THE REQUEST: Return the complete listing that follows, with each line reproduced exactly.

[Records]
§ §
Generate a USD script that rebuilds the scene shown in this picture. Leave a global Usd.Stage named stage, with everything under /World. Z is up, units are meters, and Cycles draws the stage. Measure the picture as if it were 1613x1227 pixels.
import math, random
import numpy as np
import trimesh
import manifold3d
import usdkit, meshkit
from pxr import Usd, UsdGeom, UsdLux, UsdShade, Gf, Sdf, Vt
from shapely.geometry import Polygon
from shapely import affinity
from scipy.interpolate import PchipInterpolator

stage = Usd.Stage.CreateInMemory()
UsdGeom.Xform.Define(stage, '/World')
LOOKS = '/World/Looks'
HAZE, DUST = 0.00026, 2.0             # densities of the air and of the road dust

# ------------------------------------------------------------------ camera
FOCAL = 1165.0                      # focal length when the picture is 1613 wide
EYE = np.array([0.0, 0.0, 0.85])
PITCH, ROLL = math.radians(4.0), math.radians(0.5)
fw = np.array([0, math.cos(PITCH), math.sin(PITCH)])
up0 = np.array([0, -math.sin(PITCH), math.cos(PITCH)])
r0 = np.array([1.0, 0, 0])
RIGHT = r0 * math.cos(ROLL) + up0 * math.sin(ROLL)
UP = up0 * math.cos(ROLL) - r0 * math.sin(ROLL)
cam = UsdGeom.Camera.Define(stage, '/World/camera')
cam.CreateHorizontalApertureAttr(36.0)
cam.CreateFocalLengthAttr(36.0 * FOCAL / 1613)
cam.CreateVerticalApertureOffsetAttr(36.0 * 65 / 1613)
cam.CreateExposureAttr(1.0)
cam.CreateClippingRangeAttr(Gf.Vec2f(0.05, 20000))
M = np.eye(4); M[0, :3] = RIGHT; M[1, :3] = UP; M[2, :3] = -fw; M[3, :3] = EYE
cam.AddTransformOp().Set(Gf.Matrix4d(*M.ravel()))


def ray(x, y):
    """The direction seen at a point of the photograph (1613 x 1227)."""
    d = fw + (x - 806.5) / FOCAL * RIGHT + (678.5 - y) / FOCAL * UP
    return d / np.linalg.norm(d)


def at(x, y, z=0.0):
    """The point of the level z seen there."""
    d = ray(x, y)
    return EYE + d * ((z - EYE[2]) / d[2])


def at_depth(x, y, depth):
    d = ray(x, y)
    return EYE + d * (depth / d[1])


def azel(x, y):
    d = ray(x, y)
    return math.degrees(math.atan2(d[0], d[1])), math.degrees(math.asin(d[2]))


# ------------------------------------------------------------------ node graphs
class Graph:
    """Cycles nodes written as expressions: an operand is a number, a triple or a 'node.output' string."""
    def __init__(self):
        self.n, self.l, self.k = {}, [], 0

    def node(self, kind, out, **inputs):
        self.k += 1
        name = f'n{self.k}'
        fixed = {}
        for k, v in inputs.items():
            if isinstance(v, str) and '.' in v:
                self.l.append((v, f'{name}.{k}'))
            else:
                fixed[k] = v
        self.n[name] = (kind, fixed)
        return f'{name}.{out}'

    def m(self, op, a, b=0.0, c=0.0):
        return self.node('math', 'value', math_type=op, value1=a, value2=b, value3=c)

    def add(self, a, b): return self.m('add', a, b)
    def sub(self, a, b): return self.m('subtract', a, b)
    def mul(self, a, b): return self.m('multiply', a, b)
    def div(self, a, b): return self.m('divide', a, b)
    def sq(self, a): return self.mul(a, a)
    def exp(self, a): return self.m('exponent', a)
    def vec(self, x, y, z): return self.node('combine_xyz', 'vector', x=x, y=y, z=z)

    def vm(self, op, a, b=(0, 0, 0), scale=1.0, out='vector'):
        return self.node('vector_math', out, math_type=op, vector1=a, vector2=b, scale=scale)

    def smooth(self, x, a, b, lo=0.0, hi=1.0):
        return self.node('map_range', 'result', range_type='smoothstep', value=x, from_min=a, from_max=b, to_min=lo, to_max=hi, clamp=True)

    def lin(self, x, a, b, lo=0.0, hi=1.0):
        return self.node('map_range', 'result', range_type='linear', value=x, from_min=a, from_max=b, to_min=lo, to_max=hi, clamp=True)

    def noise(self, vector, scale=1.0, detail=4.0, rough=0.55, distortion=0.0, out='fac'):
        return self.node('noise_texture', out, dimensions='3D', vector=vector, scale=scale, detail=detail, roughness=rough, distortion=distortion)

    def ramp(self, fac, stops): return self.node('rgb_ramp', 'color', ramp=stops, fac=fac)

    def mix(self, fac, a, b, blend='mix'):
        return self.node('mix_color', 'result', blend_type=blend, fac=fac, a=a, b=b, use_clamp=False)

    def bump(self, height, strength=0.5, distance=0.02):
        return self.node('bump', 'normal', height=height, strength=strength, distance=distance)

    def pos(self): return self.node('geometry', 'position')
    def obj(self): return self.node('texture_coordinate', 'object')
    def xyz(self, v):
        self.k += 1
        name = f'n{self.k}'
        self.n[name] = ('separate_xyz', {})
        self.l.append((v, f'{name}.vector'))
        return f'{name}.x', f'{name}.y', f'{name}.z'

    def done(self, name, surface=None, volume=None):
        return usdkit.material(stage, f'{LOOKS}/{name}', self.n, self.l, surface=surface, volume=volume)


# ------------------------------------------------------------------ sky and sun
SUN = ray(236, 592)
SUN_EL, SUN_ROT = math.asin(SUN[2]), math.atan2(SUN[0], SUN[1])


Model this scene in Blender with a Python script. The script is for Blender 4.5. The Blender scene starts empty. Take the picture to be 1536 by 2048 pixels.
§ §
EXERCISE RESPONSE:
Generate a USD script that rebuilds the scene shown in this picture. Leave a global Usd.Stage named stage, with everything under /World. Z is up, units are meters, and Cycles draws the stage. Measure the picture as if it were 1613x1227 pixels.
import math, random
import numpy as np
import trimesh
import manifold3d
import usdkit, meshkit
from pxr import Usd, UsdGeom, UsdLux, UsdShade, Gf, Sdf, Vt
from shapely.geometry import Polygon
from shapely import affinity
from scipy.interpolate import PchipInterpolator

stage = Usd.Stage.CreateInMemory()
UsdGeom.Xform.Define(stage, '/World')
LOOKS = '/World/Looks'
HAZE, DUST = 0.00026, 2.0             # densities of the air and of the road dust

# ------------------------------------------------------------------ camera
FOCAL = 1165.0                      # focal length when the picture is 1613 wide
EYE = np.array([0.0, 0.0, 0.85])
PITCH, ROLL = math.radians(4.0), math.radians(0.5)
fw = np.array([0, math.cos(PITCH), math.sin(PITCH)])
up0 = np.array([0, -math.sin(PITCH), math.cos(PITCH)])
r0 = np.array([1.0, 0, 0])
RIGHT = r0 * math.cos(ROLL) + up0 * math.sin(ROLL)
UP = up0 * math.cos(ROLL) - r0 * math.sin(ROLL)
cam = UsdGeom.Camera.Define(stage, '/World/camera')
cam.CreateHorizontalApertureAttr(36.0)
cam.CreateFocalLengthAttr(36.0 * FOCAL / 1613)
cam.CreateVerticalApertureOffsetAttr(36.0 * 65 / 1613)
cam.CreateExposureAttr(1.0)
cam.CreateClippingRangeAttr(Gf.Vec2f(0.05, 20000))
M = np.eye(4); M[0, :3] = RIGHT; M[1, :3] = UP; M[2, :3] = -fw; M[3, :3] = EYE
cam.AddTransformOp().Set(Gf.Matrix4d(*M.ravel()))


def ray(x, y):
    """The direction seen at a point of the photograph (1613 x 1227)."""
    d = fw + (x - 806.5) / FOCAL * RIGHT + (678.5 - y) / FOCAL * UP
    return d / np.linalg.norm(d)


def at(x, y, z=0.0):
    """The point of the level z seen there."""
    d = ray(x, y)
    return EYE + d * ((z - EYE[2]) / d[2])


def at_depth(x, y, depth):
    d = ray(x, y)
    return EYE + d * (depth / d[1])


def azel(x, y):
    d = ray(x, y)
    return math.degrees(math.atan2(d[0], d[1])), math.degrees(math.asin(d[2]))


# ------------------------------------------------------------------ node graphs
class Graph:
    """Cycles nodes written as expressions: an operand is a number, a triple or a 'node.output' string."""
    def __init__(self):
        self.n, self.l, self.k = {}, [], 0

    def node(self, kind, out, **inputs):
        self.k += 1
        name = f'n{self.k}'
        fixed = {}
        for k, v in inputs.items():
            if isinstance(v, str) and '.' in v:
                self.l.append((v, f'{name}.{k}'))
            else:
                fixed[k] = v
        self.n[name] = (kind, fixed)
        return f'{name}.{out}'

    def m(self, op, a, b=0.0, c=0.0):
        return self.node('math', 'value', math_type=op, value1=a, value2=b, value3=c)

    def add(self, a, b): return self.m('add', a, b)
    def sub(self, a, b): return self.m('subtract', a, b)
    def mul(self, a, b): return self.m('multiply', a, b)
    def div(self, a, b): return self.m('divide', a, b)
    def sq(self, a): return self.mul(a, a)
    def exp(self, a): return self.m('exponent', a)
    def vec(self, x, y, z): return self.node('combine_xyz', 'vector', x=x, y=y, z=z)

    def vm(self, op, a, b=(0, 0, 0), scale=1.0, out='vector'):
        return self.node('vector_math', out, math_type=op, vector1=a, vector2=b, scale=scale)

    def smooth(self, x, a, b, lo=0.0, hi=1.0):
        return self.node('map_range', 'result', range_type='smoothstep', value=x, from_min=a, from_max=b, to_min=lo, to_max=hi, clamp=True)

    def lin(self, x, a, b, lo=0.0, hi=1.0):
        return self.node('map_range', 'result', range_type='linear', value=x, from_min=a, from_max=b, to_min=lo, to_max=hi, clamp=True)

    def noise(self, vector, scale=1.0, detail=4.0, rough=0.55, distortion=0.0, out='fac'):
        return self.node('noise_texture', out, dimensions='3D', vector=vector, scale=scale, detail=detail, roughness=rough, distortion=distortion)

    def ramp(self, fac, stops): return self.node('rgb_ramp', 'color', ramp=stops, fac=fac)

    def mix(self, fac, a, b, blend='mix'):
        return self.node('mix_color', 'result', blend_type=blend, fac=fac, a=a, b=b, use_clamp=False)

    def bump(self, height, strength=0.5, distance=0.02):
        return self.node('bump', 'normal', height=height, strength=strength, distance=distance)

    def pos(self): return self.node('geometry', 'position')
    def obj(self): return self.node('texture_coordinate', 'object')
    def xyz(self, v):
        self.k += 1
        name = f'n{self.k}'
        self.n[name] = ('separate_xyz', {})
        self.l.append((v, f'{name}.vector'))
        return f'{name}.x', f'{name}.y', f'{name}.z'

    def done(self, name, surface=None, volume=None):
        return usdkit.material(stage, f'{LOOKS}/{name}', self.n, self.l, surface=surface, volume=volume)


# ------------------------------------------------------------------ sky and sun
SUN = ray(236, 592)
SUN_EL, SUN_ROT = math.asin(SUN[2]), math.atan2(SUN[0], SUN[1])


Model this scene in Blender with a Python script. The script is for Blender 4.5. The Blender scene starts empty. Take the picture to be 1536 by 2048 pixels.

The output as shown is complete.